> [Brief] Exactly as written, set down the lines from the top of the entries through the line bearing "C = bpy.context.scene.collection", with every picture left out.

★ ★ ★ ★ ★ ★ ★

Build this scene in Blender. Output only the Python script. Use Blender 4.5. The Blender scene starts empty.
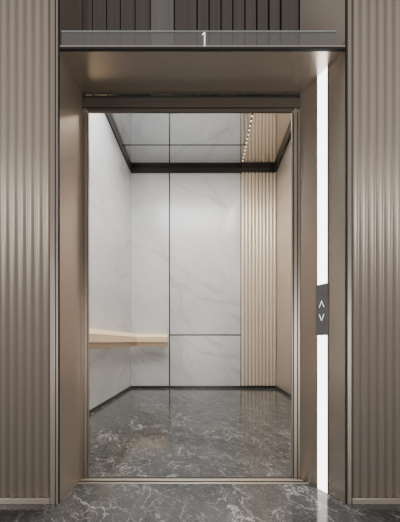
import bpy, bmesh, math, random
from mathutils import Vector
random.seed(4)
C = bpy.context.scene.collection

# ------------------------------------------------------------ helpers
def link(o, parent=None):
    C.objects.link(o)
    if parent: o.parent = parent
    return o
def tag(o, label=None, cat=None, group=None, kind=None):
    if label: o['label'] = label
    if cat: o['category'] = cat
    if group: o['group'] = group
    if kind: o['kind'] = kind
    return o
def empty(name, loc, rz, label, cat, group=None):
    o = bpy.data.objects.new(name, None); o.location = loc; o.rotation_euler = (0, 0, rz)
    o.empty_display_size = .05
    link(o); return tag(o, label, cat, group)
def mesh_obj(name, bm, mat, parent=None, bevel=0, smooth=False):
    bmesh.ops.recalc_face_normals(bm, faces=bm.faces)
    me = bpy.data.meshes.new(name); bm.to_mesh(me); bm.free()
    me.materials.append(mat)
    if smooth:
        for p in me.polygons: p.use_smooth = True
    o = bpy.data.objects.new(name, me); link(o, parent)
    if bevel:
        m = o.modifiers.new('bevel', 'BEVEL'); m.width = bevel; m.segments = 2; m.limit_method = 'ANGLE'
    return o
def add_box(bm, x0, x1, y0, y1, z0, z1, off=(0, 0, 0)):
    vs = [bm.verts.new((x - off[0], y - off[1], z - off[2])) for x in (x0, x1) for y in (y0, y1) for z in (z0, z1)]
    for f in ((0,1,3,2),(4,6,7,5),(0,4,5,1),(2,3,7,6),(0,2,6,4),(1,5,7,3)):
        bm.faces.new([vs[i] for i in f])
def add_prism(bm, pts, z0, z1, off=(0, 0, 0)):
    n = len(pts)
    a = [bm.verts.new((p[0]-off[0], p[1]-off[1], z0-off[2])) for p in pts]
    b = [bm.verts.new((p[0]-off[0], p[1]-off[1], z1-off[2])) for p in pts]
    bm.faces.new(a); bm.faces.new(b)
    for i in range(n):
        bm.faces.new((a[i], a[(i+1) % n], b[(i+1) % n], b[i]))
def boxes(name, lst, mat, parent=None, bevel=0, local=False):
    bm = bmesh.new()
    off = parent.location if (parent and not local) else (0, 0, 0)
    for b in lst: add_box(bm, *b, off=off)
    return mesh_obj(name, bm, mat, parent, bevel)
def struct(name, lst, mat, bevel=0):
    return tag(boxes(name, lst, mat, None, bevel), kind='structure')

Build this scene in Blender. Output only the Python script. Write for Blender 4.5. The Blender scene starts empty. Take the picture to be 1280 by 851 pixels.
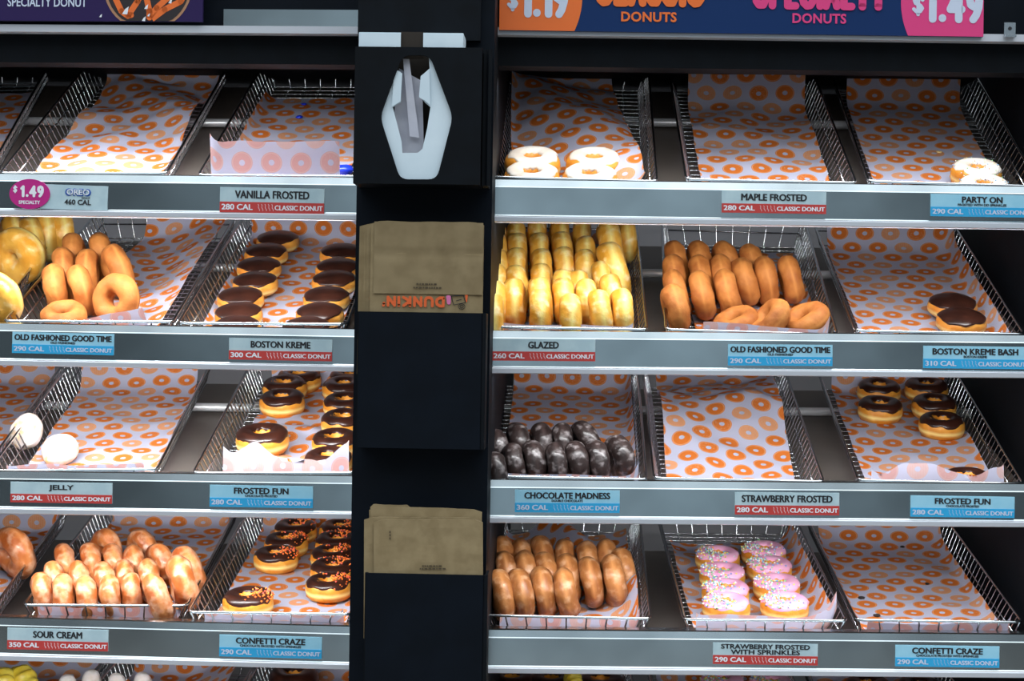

★ ★ ★ ★ ★ ★ ★

> [Completed exercise]
Build this scene in Blender. Output only the Python script. Use Blender 4.5. The Blender scene starts empty.
import bpy, bmesh, math, random
from mathutils import Vector
random.seed(4)
C = bpy.context.scene.collection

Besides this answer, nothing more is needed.